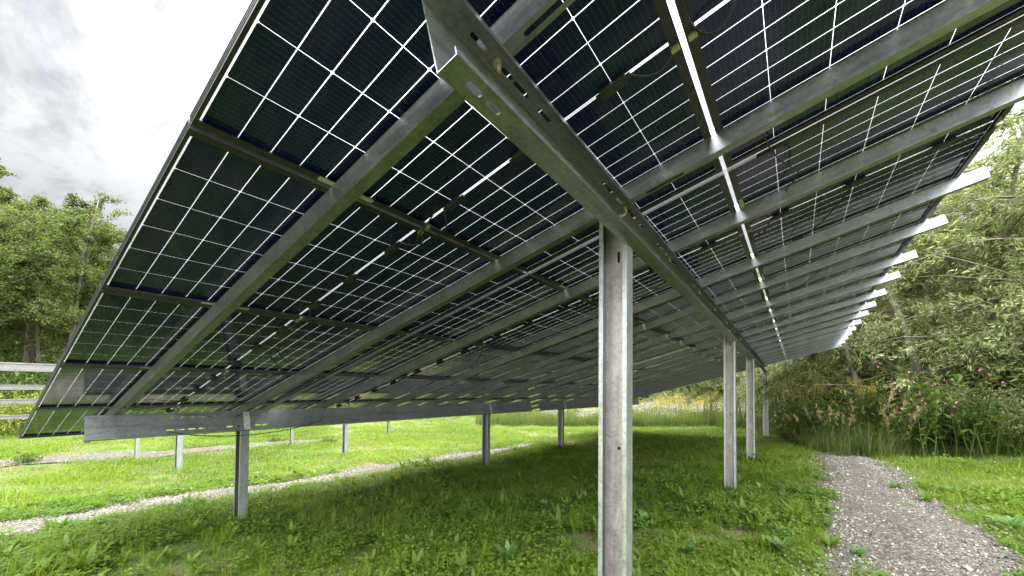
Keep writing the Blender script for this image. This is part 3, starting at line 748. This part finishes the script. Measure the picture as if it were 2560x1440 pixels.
# pebbles
def stone_piece(seed):
    r2 = np.random.default_rng(seed); bm = bmesh.new(); bmesh.ops.create_icosphere(bm, subdivisions=1, radius=1)
    for v in bm.verts: v.co = Vector(v.co)*r2.uniform(.75, 1.15); v.co.z *= .6
    return piece('pebble', bm_mesh('pebble', bm, False), M_STONE)
st_ = [stone_piece(i) for i in range(4)]
px, py = [], []
for nm, cnt in (('gravel_path_right', 30000), ('gravel_path_middle', 24000), ('gravel_path_far', 4000)):
    ys, L, R_ = PATHS[nm]; yy = rng.uniform(ys[0], ys[-1], cnt*2); yy = yy[(yy > -.6)][:cnt]
    l = np.interp(yy, ys, L); r = np.interp(yy, ys, R_); tt = rng.normal(.5, .27, len(yy)); px.append(l+(r-l)*tt); py.append(yy)
px = np.concatenate(px); py = np.concatenate(py); ok = (vnoise(px, py, 2.9, .4) > .27) | (rng.uniform(0, 1, len(px)) < .3); px = px[ok]; py = py[ok]; n = len(px)
scatter('gravel', put(px, py)+np.array([0, 0, .030]), rng.uniform(0, 6.28, (n, 3))*np.array([.15, .15, 1]), rng.lognormal(math.log(.0068), .42, n), rng.integers(0, 4, n), rng.beta(2.2, 1.8, n), st_, 'loose grey and pale pebbles on the gravel paths', 'gravel')

# ------------------------------------------------------------------ single broad-leaved weeds in the lawn
def dock(seed, L0, L1, W, n, up):
    r2 = np.random.default_rng(seed); parts = []
    for k in range(n):
        fr = (k+.5)/n; L = r2.uniform(L0, L1)*(1.1-.45*fr); v, f = disc_leaf(L=L, W=W*r2.uniform(.7, 1.15)*(1.1-.4*fr), cup=.35)
        parts.append((rot_z(rot_y(v, -(up[0]+(up[1]-up[0])*fr)*r2.uniform(.7, 1.2)), k*2.4+r2.uniform(-.4, .4))+np.array([0, 0, .025]), f))
    tt = np.array([(.014*math.cos(q), .014*math.sin(q), h) for h in (0, .034) for q in (0, 1.571, 3.142, 4.712)]); parts.append((tt, np.array([(q, (q+1) % 4, 4+(q+1) % 4, 4+q) for q in range(4)])))
    V, F = merge(parts); me = np_mesh('broad_leaf_weed', V, F, True); me.materials.append(M_DOCK); return me
def tuft(seed):
    V, F = shrub_leaves(seed, .26, .20, 420, .07, .03); me = np_mesh('weed_tuft', V, F); me.materials.append(M_BUSH); return me
def shrub_leaves(seed, R_, H, n, L, W):
    r2 = np.random.default_rng(seed); cl = r2.normal(0, 1, (26, 3)); cl /= np.linalg.norm(cl, axis=1, keepdims=True); cl *= r2.uniform(.25, 1, (26, 1)); cl = cl*np.array([R_, R_, H*.5])+np.array([0, 0, H*.5])
    k = r2.integers(0, 26, n); pos = cl[k]+r2.normal(0, 1, (n, 3))*np.array([R_*.26, R_*.26, H*.15]); pos = pos[pos[:, 2] > .01]; n = len(pos)
    return leaves(pos, r2.normal(0, 1, (n, 3))+np.array([0, 0, .15]), r2.uniform(.6, 1.2, n)*L, r2.uniform(.6, 1.2, n)*W, r2)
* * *
• OBJECTIVE:
Repeat, exactly and in full, each line from the start of the data to the line that contains "gravel paths', 'gravel')". Pictures do not go in.

• THE RESULT:
Keep writing the Blender script for this image. This is part 3, starting at line 748. This part finishes the script. Measure the picture as if it were 2560x1440 pixels.
# pebbles
def stone_piece(seed):
    r2 = np.random.default_rng(seed); bm = bmesh.new(); bmesh.ops.create_icosphere(bm, subdivisions=1, radius=1)
    for v in bm.verts: v.co = Vector(v.co)*r2.uniform(.75, 1.15); v.co.z *= .6
    return piece('pebble', bm_mesh('pebble', bm, False), M_STONE)
st_ = [stone_piece(i) for i in range(4)]
px, py = [], []
for nm, cnt in (('gravel_path_right', 30000), ('gravel_path_middle', 24000), ('gravel_path_far', 4000)):
    ys, L, R_ = PATHS[nm]; yy = rng.uniform(ys[0], ys[-1], cnt*2); yy = yy[(yy > -.6)][:cnt]
    l = np.interp(yy, ys, L); r = np.interp(yy, ys, R_); tt = rng.normal(.5, .27, len(yy)); px.append(l+(r-l)*tt); py.append(yy)
px = np.concatenate(px); py = np.concatenate(py); ok = (vnoise(px, py, 2.9, .4) > .27) | (rng.uniform(0, 1, len(px)) < .3); px = px[ok]; py = py[ok]; n = len(px)
scatter('gravel', put(px, py)+np.array([0, 0, .030]), rng.uniform(0, 6.28, (n, 3))*np.array([.15, .15, 1]), rng.lognormal(math.log(.0068), .42, n), rng.integers(0, 4, n), rng.beta(2.2, 1.8, n), st_, 'loose grey and pale pebbles on the gravel paths', 'gravel')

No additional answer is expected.